Finalmente, tal vez para aplacar las críticas sobre posible abuso de poder, la Asamblea aprobó, en el marco de su reglamento interno (“Estatutos”), que el texto final de la nueva Constitución será sometido areferendo popular (Televisa News, 24.8.2017). Se trata de una concesión importante, ya que, a diferencia de las enmiendas parciales con arreglo al capítulo II de la actual Constitución, en el capítulo III que rige el funcionamiento de la Asamblea Nacional Constituyente no se prevé expresamente que la nueva carta magna tenga que ser ratificada por el voto del pueblo en referendo. Hasta entonces parecía que la “revolución constituyente” se diluía en un cúmulo de medidas administrativas. Ahora por lo menos existe el compromiso de iniciar pronto el debate sobre la reforma del Estado y sus instituciones, pero sus pautas no se han dado a conocer.
Finalmente comparece el Presidente, ataviado con sus símbolos honoríficos, y se somete solemnemente a la autoridad de la Asamblea, a la que califica de “poder plenipotenciario (sic), soberano y magno”. Semejante órgano todo lo puede.
El libreto más desastroso sería el retorno de los desórdenes callejeros. Las guarimbas volverían a asolar la capital y otras ciudades. Los grupos más violentos tal vez se lancen al asalto del poder con el sostén de los servicios secretos de Estados Unidos. El ejército bolivariano intervendrá y las llamas de la guerra podrían ir “más allá de las fronteras”, según palabras del propio presidente Maduro. ¿Quién las llevará y por qué? Esto no lo explicó.
Es en este marco que salió al aire la asombrosa afirmación de Donald Trump de que no descarta una “opción militar” para resolver el dilema venezolano. Es cierto que el presidente había sido sorprendido por una pregunta alevosa de un periodista, pero es posible que, al improvisar la respuesta, haya recordado algo que oyó en una reunión de trabajo. De ahí la gravedad de sus palabras, que despertaron un repudio casi unánime en la región y que hasta la oposición venezolana organizada en la MUD ha rechazado. Se acompañó además con algo más tangible, como fue el decreto presidencial por el que estableció sanciones económicas contra Caracas.
En tales condiciones, lo natural era tratar de aglutinar las fuerzas patrióticas en defensa de la soberanía nacional, así como recabar toda la solidaridad de los pueblos hermanos. El gobierno del presidente Maduro ha elegido el camino de la movilización de la población en torno a las fuerzas armadas. El pasado 26 de agosto tuvieron lugar en todo el país ejercicios militares, con participación de 200.000 militares y “cientos de miles de civiles” organizados en milicias populares.
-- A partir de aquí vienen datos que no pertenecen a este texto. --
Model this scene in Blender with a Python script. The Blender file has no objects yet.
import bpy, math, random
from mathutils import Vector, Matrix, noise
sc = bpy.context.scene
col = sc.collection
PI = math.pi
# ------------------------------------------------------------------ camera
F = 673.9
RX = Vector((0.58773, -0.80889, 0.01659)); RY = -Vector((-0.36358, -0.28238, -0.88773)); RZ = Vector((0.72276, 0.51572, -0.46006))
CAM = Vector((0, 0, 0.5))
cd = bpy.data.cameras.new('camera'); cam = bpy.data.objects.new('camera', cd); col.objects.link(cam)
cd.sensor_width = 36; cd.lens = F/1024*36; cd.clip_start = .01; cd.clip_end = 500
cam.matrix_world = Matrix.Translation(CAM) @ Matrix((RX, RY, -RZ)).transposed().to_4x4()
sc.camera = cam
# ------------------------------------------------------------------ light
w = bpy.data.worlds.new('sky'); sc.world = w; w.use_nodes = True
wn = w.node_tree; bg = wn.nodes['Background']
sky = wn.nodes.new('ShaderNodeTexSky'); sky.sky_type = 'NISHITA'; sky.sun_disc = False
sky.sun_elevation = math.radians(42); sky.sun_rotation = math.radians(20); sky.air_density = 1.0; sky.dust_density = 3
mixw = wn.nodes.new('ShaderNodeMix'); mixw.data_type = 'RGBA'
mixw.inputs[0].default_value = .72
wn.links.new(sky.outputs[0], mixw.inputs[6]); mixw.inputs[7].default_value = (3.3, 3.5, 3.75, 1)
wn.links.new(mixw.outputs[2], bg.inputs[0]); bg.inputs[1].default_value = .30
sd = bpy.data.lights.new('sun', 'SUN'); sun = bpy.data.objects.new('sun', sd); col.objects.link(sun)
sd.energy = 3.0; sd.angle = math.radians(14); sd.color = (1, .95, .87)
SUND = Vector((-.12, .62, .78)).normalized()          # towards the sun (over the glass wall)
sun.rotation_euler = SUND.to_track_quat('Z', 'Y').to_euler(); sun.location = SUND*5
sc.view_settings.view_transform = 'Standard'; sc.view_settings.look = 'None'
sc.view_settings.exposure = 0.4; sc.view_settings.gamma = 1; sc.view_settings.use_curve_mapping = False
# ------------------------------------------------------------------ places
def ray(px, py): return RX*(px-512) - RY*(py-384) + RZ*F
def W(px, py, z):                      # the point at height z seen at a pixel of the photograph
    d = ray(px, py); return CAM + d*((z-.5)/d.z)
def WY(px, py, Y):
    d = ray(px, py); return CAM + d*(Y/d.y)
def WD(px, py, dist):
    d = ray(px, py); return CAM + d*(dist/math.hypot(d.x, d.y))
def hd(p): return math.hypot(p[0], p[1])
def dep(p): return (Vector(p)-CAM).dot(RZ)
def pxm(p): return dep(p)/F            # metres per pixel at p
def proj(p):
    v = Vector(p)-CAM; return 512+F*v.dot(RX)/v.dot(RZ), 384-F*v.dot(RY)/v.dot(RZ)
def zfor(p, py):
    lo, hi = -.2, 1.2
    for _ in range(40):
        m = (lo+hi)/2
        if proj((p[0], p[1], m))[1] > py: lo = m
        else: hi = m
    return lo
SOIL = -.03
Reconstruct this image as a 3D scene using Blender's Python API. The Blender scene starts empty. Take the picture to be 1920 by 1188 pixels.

Acción perfectamente justificada, que no obstante no debería excluir la búsqueda del diálogo nacional.
El Ministro de Relaciones Exteriores, Jorge Arreaza, en declaraciones a la agencia rusa RT, denunció que las sanciones económicas decretadas por Donad Trump contra Venezuela eran el resultado de cabildeos de varios opositores que “viajan a Estados Unidos para procurar estas sanciones contra Venezuela y ahora tratan de decir al pueblo venezolano que las sanciones son culpa de Nicolás Maduro” (Entrevista con canciller venezolano, 26.8.2017). Según Arreaza, “Necesitamos una oposición seria, nacionalista, que quiera a su Patria con las diferencias ideológicas que podemos tener, pero no podemos tener unos dirigentes traicionando a la Patria de esta manera y después tratando de esquivar la responsabilidad y responsabilizar al Gobierno de Nicolás Maduro, que no ha hecho más que proteger al pueblo venezolano.”
Estas palabras, bastante distintas de los ataques indiscriminados a la oposición, podrían estar señalando un camino positivo hacia la solución de la crisis. A nadie favorece una dictadura, ni la de signo socialista y estilo jacobino, ni el feroz arreglo de cuentas de la contrarrevolución termidoriana. Ninguna de estas variantes traería la paz a la patria de Simón Bolívar.
¿Y nuestra izquierda? Tendrá que aprender a convivir, sabiendo que el pluralismo que nos hemos dado es algo que vale la pena proteger. La polémica, inevitable, no tendría que ser agraviante ni colérica. Todo el mundo tiene derecho a defender a la revolución bolivariana contra sus enemigos de afuera y de adentro. Pero algunos, aun cumpliendo con la primera premisa, no estamos dispuestos a aceptar “como venga” todo lo que digan sus dirigentes. Para no tener que decir, como cuando vimos caer el muro de Berlín: “callar para no perjudicar no sirvió de nada”.